◆ Recorded data ◆
= = = =

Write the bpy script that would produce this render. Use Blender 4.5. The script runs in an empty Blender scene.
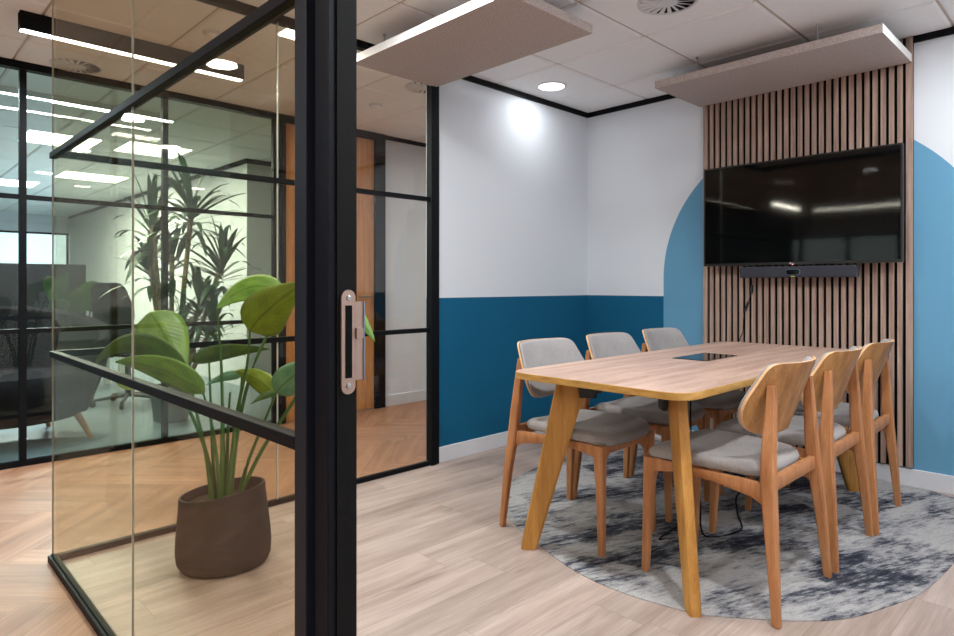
import bpy, bmesh, math, random
from mathutils import Vector, Matrix
random.seed(7)
S = bpy.context.scene
COL = S.collection
PI = math.pi
H = 1.1
F2 = (.6977, .7164); R2 = (.7164, -.6977)
def lin(c):
    return tuple(((v/255)/12.92 if v/255 <= .04045 else ((v/255+.055)/1.055)**2.4) for v in c) + (1,)
def at(px, py, d):
    """a point in the room at forward distance d, from a photo measurement"""
    t = (px-477)/634
    return Vector(((F2[0]+R2[0]*t)*d, (F2[1]+R2[1]*t)*d, H-(py-285)*d/634))

# ------------------------------------------------------------------ materials
def mat(name, col=(128,128,128), rough=.5, metal=0., spec=.5):
    m = bpy.data.materials.new(name); m.use_nodes = True
    b = m.node_tree.nodes['Principled BSDF']
    b.inputs['Base Color'].default_value = lin(col)
    b.inputs['Roughness'].default_value = rough
    b.inputs['Metallic'].default_value = metal
    b.inputs['Specular IOR Level'].default_value = spec
    return m
class NT:
    def __init__(s, m): s.m = m; s.t = m.node_tree; s.b = s.t.nodes.get('Principled BSDF')
    def n(s, typ, **k):
        x = s.t.nodes.new(typ)
        for a, v in k.items():
            if a.startswith('i_'):
                key = a[2:]; key = int(key) if key.isdigit() else key.replace('_', ' ')
                x.inputs[key].default_value = v
            else: setattr(x, a, v)
        return x
    def l(s, a, b): s.t.links.new(a, b)
    def ramp(s, fac, stops):
        r = s.n('ShaderNodeValToRGB')
        e = r.color_ramp.elements
        e[0].position = stops[0][0]; e[0].color = stops[0][1]
        e[1].position = stops[-1][0]; e[1].color = stops[-1][1]
        for p, c in stops[1:-1]:
            q = e.new(p); q.color = c
        s.l(fac, r.inputs[0]); return r.outputs[0]
    def math(s, op, a, b=None, c=None):
        x = s.n('ShaderNodeMath', operation=op)
        for i, v in enumerate((a, b, c)):
            if v is None: continue
            if isinstance(v, (int, float)): x.inputs[i].default_value = v
            else: s.l(v, x.inputs[i])
        return x.outputs[0]
    def mix(s, fac, a, b, mode='MIX'):
        x = s.n('ShaderNodeMix', data_type='RGBA', blend_type=mode)
        for i, v in ((0, fac), (6, a), (7, b)):
            if isinstance(v, (int, float, tuple)): x.inputs[i].default_value = v
            else: s.l(v, x.inputs[i])
        return x.outputs[2]
    def bump(s, h, strength=.2, dist=.002):
        x = s.n('ShaderNodeBump'); x.inputs['Strength'].default_value = strength
        x.inputs['Distance'].default_value = dist
        s.l(h, x.inputs['Height']); s.l(x.outputs[0], s.b.inputs['Normal'])
    def noise(s, scale, detail=4, rough=.5, vec=None, sc=None):
        x = s.n('ShaderNodeTexNoise'); x.inputs['Scale'].default_value = scale
        x.inputs['Detail'].default_value = detail; x.inputs['Roughness'].default_value = rough
        if sc is not None:
            mp = s.n('ShaderNodeMapping'); mp.inputs['Scale'].default_value = sc
            s.l(vec, mp.inputs['Vector']); s.l(mp.outputs[0], x.inputs['Vector'])
        elif vec is not None: s.l(vec, x.inputs['Vector'])
        return x.outputs[0]

def wood(name, c1, c2, scale=(6,6,.8), rough=.45, coord='Object', var=.5, spec=.35):
    m = mat(name, c1, rough, spec=spec); q = NT(m)
    tc = q.n('ShaderNodeTexCoord').outputs[coord]
    oi = q.n('ShaderNodeObjectInfo').outputs['Random']
    off = q.n('ShaderNodeVectorMath', operation='ADD'); q.l(tc, off.inputs[0])
    cb = q.n('ShaderNodeCombineXYZ'); q.l(q.math('MULTIPLY', oi, 17.), cb.inputs[0]); q.l(q.math('MULTIPLY', oi, 9.), cb.inputs[2]); q.l(cb.outputs[0], off.inputs[1])
    v = off.outputs[0]
    a = q.noise(4, 3, .5, v, scale); b = q.noise(30, 5, .6, v, scale)
    f = q.math('ADD', q.math('MULTIPLY', a, .65), q.math('MULTIPLY', b, .35))
    q.l(q.ramp(f, [(.36, lin(c1)), (.64, lin(c2))]), q.b.inputs['Base Color'])
    q.bump(b, .08, .001)
    return m
def floor_wood(name, cols, knot, rough=.38):
    m = mat(name, cols[0], rough, spec=.4); q = NT(m)
    uv = q.n('ShaderNodeUVMap'); uv.uv_map = 'UVMap'
    at_ = q.n('ShaderNodeAttribute'); at_.attribute_name = 'rnd'
    a = q.noise(3., 4, .55, uv.outputs[0], (.5, 5, 1)); b = q.noise(14., 6, .62, uv.outputs[0], (.35, 8, 1))
    f = q.math('ADD', q.math('MULTIPLY', a, .6), q.math('MULTIPLY', b, .4))
    c = q.ramp(f, [(.33, lin(cols[0])), (.5, lin(cols[1])), (.66, lin(cols[2]))])
    hv = q.n('ShaderNodeHueSaturation'); q.l(c, hv.inputs['Color'])
    q.l(q.math('MULTIPLY_ADD', at_.outputs['Fac'], .16, .92), hv.inputs['Value'])
    k = q.noise(2.1, 2, .5, uv.outputs[0], (1.3, 5, 1))
    kf = q.ramp(k, [(.66, (0,0,0,1)), (.76, (1,1,1,1))])
    c2 = q.mix(q.math('MULTIPLY', kf, .45), hv.outputs[0], lin(knot))
    q.l(c2, q.b.inputs['Base Color'])
    q.l(q.math('MULTIPLY_ADD', b, .25, rough-.1), q.b.inputs['Roughness'])
    q.bump(b, .06, .001)
    return m
def fabric(name, c, c2, scale=260, rough=.95):
    m = mat(name, c, rough, spec=.15); q = NT(m)
    tc = q.n('ShaderNodeTexCoord').outputs['Object']
    a = q.noise(scale, 2, .6, tc); b = q.noise(9, 3, .5, tc)
    f = q.math('ADD', q.math('MULTIPLY', a, .7), q.math('MULTIPLY', b, .3))
    q.l(q.ramp(f, [(.35, lin(c)), (.65, lin(c2))]), q.b.inputs['Base Color'])
    q.b.inputs['Sheen Weight'].default_value = .15
    q.bump(a, .25, .001); return m
def glass(name, tint, refl=.04, graze=.8):
    """clear tinted pane: straight transparency and a Schlick mirror layer"""
    m = bpy.data.materials.new(name); m.use_nodes = True
    q = NT(m); q.t.nodes.remove(q.b)
    out = q.t.nodes['Material Output']
    tr = q.n('ShaderNodeBsdfTransparent'); tr.inputs[0].default_value = tint
    gl = q.n('ShaderNodeBsdfGlossy'); gl.inputs['Roughness'].default_value = .0
    gl.inputs['Color'].default_value = (1,1,1,1)
    lw = q.n('ShaderNodeLayerWeight'); lw.inputs[0].default_value = .5
    f = q.math('POWER', lw.outputs['Facing'], 5.)
    f = q.math('MULTIPLY_ADD', f, graze, refl)
    mx = q.n('ShaderNodeMixShader'); q.l(f, mx.inputs[0]); q.l(tr.outputs[0], mx.inputs[1]); q.l(gl.outputs[0], mx.inputs[2])
    q.l(mx.outputs[0], out.inputs[0]); return m
def emit(name, col, s):
    m = bpy.data.materials.new(name); m.use_nodes = True
    q = NT(m); b = q.b
    b.inputs['Base Color'].default_value = (.8,.8,.8,1)
    b.inputs['Emission Color'].default_value = col; b.inputs['Emission Strength'].default_value = s
    return m
def speck(name, c, amt=.04, scale=60, rough=.9):
    m = mat(name, c, rough, spec=.2); q = NT(m)
    p = q.n('ShaderNodeNewGeometry').outputs['Position']
    a = q.noise(scale, 4, .6, p)
    c1 = tuple(max(0, v*(1-amt)) for v in c); c2 = tuple(min(255, v*(1+amt)) for v in c)
    q.l(q.ramp(a, [(.3, lin(c1)), (.7, lin(c2))]), q.b.inputs['Base Color'])
    q.bump(a, .1, .001); return m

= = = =

◆ Given request ◆
Exactly restate the lines from the beginning of the data through the line with "Vector(((F2[0]+R2[0]*t)*d, (F2[1]+R2[1]*t)*d, H-(py-285)*d/634))", and no others, keeping pictures out.

◆ Written solution ◆
Write the bpy script that would produce this render. Use Blender 4.5. The script runs in an empty Blender scene.
import bpy, bmesh, math, random
from mathutils import Vector, Matrix
random.seed(7)
S = bpy.context.scene
COL = S.collection
PI = math.pi
H = 1.1
F2 = (.6977, .7164); R2 = (.7164, -.6977)
def lin(c):
    return tuple(((v/255)/12.92 if v/255 <= .04045 else ((v/255+.055)/1.055)**2.4) for v in c) + (1,)
def at(px, py, d):
    """a point in the room at forward distance d, from a photo measurement"""
    t = (px-477)/634
    return Vector(((F2[0]+R2[0]*t)*d, (F2[1]+R2[1]*t)*d, H-(py-285)*d/634))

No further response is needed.